Many executives are leery when it comes to sharing information about failures. They worry that putting details out there makes it more likely the public and competitors will pick up on them.

The truth is, today’s digital world moves so fast that mistakes and shortcomings are bound to be found out. The question is whether your team will have accurate information or rumors.

A clear communication strategy needs to be in place so key updates will get to everyone. All too often, vital updates are missed because they require employees to log into special areas of the intranet. Don’t expect everyone to seek out news: Put it right in front of them.

Owning up to mistakes means stakeholders throughout the hierarchy will feel free to be more inventive in their problem-solving. Mistakes can and should be learning experiences! With that mindset, leaders ensure that the rest of the organization won’t grow stagnant.

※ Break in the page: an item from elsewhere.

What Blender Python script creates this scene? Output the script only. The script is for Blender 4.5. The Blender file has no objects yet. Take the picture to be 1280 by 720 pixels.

4. Provide Advancement and Growth Opportunities for the Entire Team

Beyond communication, leaders help set the pace for growth in the organization.

In an ideal world, everyone would have some time every day to develop their skills. Here and now, though, that’s not always the case. After a full day of work (and a full commute!) it’s not really so easy to “sharpen the saw.” And that means lots of missed potential.

Leaders should set the stage by developing an HR organization that will prioritize ongoing growth and training. Most crucial to that is recruiting talent development experts who will be able to work with directors and team leaders to make opportunities accessible.

When leaders prioritize advancement, everyone has the chance to go further than ever. That ties into accountable leadership by reducing turnover and ensuring that you can start cultivating a future generation of leaders from right within the company.

Accountable leaders never “kick over the ladder” once they’ve reached their position. They want to see others excel and succeed – even if they don’t have time to do the mentorship themselves.

5. Do the Work Within Yourself – Then Do it for the Organization

Accountable leadership starts with the individual.

Your commitment to accountable leadership can only go as far as it does within yourself. Most people, even experienced leaders, need to do some work before embracing radical accountability.

It’s a fact of life: Honest, forthright individuals still have times when total accountability stings.

It’s a good idea to join a leadership roundtable or other “mastermind group” that will give you unbiased feedback about your performance and how you can become more effective. When it comes to accountability, small things add up to larger ones, and they’re not necessarily obvious.

Are you habitually punctual? Do you keep the commitments you make – both to others and to yourself? Personal integrity goes hand in hand with professional accountability. There’s no shame in realizing that you have to unlearn old habits before you can form new ones.

6. Make Expectations Clear Throughout the Organization

Nobody can be accountable if they don’t know where their accountability starts and ends.

In the long run, accountable leadership will create systems of accountability. Those, in turn, will contribute to a culture of accountability. A culture that focuses on results instead of excuses is able to produce work worthy of market leadership even when the going gets tough.

That starts from the ground floor with a good onboarding program.

Employee onboarding is known for helping each new hire deliver ROI faster. But it does more than that: It delineates clear areas of influence, reducing conflict and confusion along the way.

In the end, accountable leadership is the key to a sustainable business. Everyone takes their cues from leaders, so strive to set a shining example.